Stored data entries
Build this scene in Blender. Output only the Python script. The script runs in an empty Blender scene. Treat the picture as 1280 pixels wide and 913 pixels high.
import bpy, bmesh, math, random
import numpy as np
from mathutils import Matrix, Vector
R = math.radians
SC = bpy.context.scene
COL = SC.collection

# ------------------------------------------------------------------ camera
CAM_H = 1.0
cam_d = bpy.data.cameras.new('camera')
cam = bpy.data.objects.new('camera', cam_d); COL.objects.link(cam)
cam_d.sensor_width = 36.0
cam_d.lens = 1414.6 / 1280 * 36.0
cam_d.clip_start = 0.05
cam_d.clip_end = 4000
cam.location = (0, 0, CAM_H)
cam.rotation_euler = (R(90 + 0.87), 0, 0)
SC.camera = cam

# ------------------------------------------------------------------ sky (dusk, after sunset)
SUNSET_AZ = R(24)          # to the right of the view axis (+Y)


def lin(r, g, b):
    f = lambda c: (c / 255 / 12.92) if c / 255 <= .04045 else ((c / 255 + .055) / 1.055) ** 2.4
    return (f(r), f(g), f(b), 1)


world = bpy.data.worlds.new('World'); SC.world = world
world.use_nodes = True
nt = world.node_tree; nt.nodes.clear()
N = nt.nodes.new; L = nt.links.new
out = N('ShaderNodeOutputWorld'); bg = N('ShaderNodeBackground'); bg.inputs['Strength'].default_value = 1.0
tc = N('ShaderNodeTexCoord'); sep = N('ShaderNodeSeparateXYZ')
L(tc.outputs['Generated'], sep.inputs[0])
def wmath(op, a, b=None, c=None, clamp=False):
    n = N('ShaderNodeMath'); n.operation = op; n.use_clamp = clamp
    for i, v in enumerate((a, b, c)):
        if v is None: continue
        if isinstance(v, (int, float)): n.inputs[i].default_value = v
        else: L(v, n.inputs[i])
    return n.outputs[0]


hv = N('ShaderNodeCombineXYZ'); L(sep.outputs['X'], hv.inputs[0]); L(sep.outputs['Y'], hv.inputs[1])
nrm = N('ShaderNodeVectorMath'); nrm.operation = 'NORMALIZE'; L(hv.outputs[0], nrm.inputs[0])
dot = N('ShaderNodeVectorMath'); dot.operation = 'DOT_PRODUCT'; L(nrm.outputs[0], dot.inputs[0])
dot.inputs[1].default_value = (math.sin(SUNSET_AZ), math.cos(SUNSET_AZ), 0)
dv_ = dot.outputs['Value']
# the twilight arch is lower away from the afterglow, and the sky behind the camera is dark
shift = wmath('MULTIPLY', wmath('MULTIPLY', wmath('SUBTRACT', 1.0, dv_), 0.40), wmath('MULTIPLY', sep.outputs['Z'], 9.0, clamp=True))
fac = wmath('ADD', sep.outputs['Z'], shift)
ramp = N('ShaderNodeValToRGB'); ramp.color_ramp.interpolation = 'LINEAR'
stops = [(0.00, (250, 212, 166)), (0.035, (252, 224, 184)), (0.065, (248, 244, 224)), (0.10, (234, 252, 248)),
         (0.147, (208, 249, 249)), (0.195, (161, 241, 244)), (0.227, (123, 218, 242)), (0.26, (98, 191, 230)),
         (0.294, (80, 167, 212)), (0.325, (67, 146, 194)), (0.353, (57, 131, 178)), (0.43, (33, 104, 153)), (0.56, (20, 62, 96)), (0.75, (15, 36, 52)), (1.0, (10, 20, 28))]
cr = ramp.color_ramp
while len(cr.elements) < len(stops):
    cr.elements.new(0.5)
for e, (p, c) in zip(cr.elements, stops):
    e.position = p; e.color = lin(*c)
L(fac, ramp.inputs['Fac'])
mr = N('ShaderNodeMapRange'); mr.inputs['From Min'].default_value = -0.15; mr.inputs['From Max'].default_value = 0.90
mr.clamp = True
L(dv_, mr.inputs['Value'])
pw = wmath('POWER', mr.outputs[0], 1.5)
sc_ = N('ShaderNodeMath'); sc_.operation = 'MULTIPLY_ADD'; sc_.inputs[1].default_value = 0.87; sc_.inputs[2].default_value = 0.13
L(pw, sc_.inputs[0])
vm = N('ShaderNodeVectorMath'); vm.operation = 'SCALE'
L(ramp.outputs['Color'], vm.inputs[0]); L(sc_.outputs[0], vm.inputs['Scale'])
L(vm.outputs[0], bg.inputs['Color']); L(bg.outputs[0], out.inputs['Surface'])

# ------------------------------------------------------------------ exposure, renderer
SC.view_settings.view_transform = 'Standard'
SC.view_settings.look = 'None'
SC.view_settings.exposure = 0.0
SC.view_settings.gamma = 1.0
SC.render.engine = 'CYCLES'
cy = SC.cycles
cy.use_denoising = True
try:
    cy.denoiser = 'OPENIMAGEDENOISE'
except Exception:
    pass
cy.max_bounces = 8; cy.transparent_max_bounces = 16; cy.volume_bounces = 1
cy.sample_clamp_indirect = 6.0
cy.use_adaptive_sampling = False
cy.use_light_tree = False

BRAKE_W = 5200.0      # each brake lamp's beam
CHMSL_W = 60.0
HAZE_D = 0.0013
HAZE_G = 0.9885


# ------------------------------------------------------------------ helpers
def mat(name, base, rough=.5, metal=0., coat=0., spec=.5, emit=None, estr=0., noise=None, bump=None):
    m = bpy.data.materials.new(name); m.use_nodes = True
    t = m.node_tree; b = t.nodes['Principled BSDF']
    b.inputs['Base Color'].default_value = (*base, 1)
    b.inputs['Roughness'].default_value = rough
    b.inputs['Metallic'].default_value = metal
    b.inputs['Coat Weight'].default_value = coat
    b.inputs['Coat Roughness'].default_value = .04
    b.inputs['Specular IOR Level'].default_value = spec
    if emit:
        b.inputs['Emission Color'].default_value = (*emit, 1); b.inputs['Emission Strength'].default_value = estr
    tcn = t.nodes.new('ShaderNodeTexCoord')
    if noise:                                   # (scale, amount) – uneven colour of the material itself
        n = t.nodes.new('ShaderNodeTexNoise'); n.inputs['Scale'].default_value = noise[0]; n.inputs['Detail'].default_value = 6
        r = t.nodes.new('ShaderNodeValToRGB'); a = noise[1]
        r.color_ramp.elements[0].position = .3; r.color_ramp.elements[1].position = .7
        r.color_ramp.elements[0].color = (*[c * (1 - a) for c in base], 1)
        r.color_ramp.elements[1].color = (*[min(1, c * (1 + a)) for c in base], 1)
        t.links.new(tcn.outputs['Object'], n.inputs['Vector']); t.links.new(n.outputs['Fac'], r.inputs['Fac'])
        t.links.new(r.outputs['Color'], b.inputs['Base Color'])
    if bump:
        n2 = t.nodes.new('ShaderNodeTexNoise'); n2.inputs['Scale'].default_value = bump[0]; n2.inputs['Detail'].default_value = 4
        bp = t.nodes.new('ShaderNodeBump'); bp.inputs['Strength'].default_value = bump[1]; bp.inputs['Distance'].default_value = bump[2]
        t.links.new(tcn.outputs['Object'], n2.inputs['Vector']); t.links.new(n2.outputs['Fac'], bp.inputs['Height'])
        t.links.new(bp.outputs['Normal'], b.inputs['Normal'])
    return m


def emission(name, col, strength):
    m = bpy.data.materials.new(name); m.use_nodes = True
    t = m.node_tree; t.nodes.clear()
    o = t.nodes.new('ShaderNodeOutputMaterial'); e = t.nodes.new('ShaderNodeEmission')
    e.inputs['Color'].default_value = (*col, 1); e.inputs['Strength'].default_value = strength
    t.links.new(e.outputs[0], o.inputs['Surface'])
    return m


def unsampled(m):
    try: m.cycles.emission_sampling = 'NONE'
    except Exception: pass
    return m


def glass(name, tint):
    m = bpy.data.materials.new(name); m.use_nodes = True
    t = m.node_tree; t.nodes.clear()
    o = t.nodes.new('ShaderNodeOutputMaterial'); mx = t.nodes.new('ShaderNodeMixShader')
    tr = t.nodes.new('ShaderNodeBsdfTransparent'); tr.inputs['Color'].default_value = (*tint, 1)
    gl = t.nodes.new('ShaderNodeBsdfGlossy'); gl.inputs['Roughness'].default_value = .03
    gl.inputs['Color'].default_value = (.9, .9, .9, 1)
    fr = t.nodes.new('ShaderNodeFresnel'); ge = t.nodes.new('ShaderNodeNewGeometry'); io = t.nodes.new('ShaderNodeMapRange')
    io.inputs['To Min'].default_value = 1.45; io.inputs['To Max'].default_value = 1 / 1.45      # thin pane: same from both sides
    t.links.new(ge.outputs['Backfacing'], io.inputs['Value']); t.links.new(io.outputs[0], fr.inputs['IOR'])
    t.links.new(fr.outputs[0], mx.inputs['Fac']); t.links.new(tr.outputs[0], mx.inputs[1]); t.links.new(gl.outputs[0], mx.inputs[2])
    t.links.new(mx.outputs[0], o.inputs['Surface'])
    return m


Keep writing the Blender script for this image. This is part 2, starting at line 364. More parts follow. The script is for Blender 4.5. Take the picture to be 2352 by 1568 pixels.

▶ [What is expected]:
Starting at the first line of the listing, retype every line up to and including the one with "return n.outputs[0]".

▶ [Written response]:
Build this scene in Blender. Output only the Python script. The script runs in an empty Blender scene. Treat the picture as 1280 pixels wide and 913 pixels high.
import bpy, bmesh, math, random
import numpy as np
from mathutils import Matrix, Vector
R = math.radians
SC = bpy.context.scene
COL = SC.collection

# ------------------------------------------------------------------ camera
CAM_H = 1.0
cam_d = bpy.data.cameras.new('camera')
cam = bpy.data.objects.new('camera', cam_d); COL.objects.link(cam)
cam_d.sensor_width = 36.0
cam_d.lens = 1414.6 / 1280 * 36.0
cam_d.clip_start = 0.05
cam_d.clip_end = 4000
cam.location = (0, 0, CAM_H)
cam.rotation_euler = (R(90 + 0.87), 0, 0)
SC.camera = cam

# ------------------------------------------------------------------ sky (dusk, after sunset)
SUNSET_AZ = R(24)          # to the right of the view axis (+Y)


def lin(r, g, b):
    f = lambda c: (c / 255 / 12.92) if c / 255 <= .04045 else ((c / 255 + .055) / 1.055) ** 2.4
    return (f(r), f(g), f(b), 1)


world = bpy.data.worlds.new('World'); SC.world = world
world.use_nodes = True
nt = world.node_tree; nt.nodes.clear()
N = nt.nodes.new; L = nt.links.new
out = N('ShaderNodeOutputWorld'); bg = N('ShaderNodeBackground'); bg.inputs['Strength'].default_value = 1.0
tc = N('ShaderNodeTexCoord'); sep = N('ShaderNodeSeparateXYZ')
L(tc.outputs['Generated'], sep.inputs[0])
def wmath(op, a, b=None, c=None, clamp=False):
    n = N('ShaderNodeMath'); n.operation = op; n.use_clamp = clamp
    for i, v in enumerate((a, b, c)):
        if v is None: continue
        if isinstance(v, (int, float)): n.inputs[i].default_value = v
        else: L(v, n.inputs[i])
    return n.outputs[0]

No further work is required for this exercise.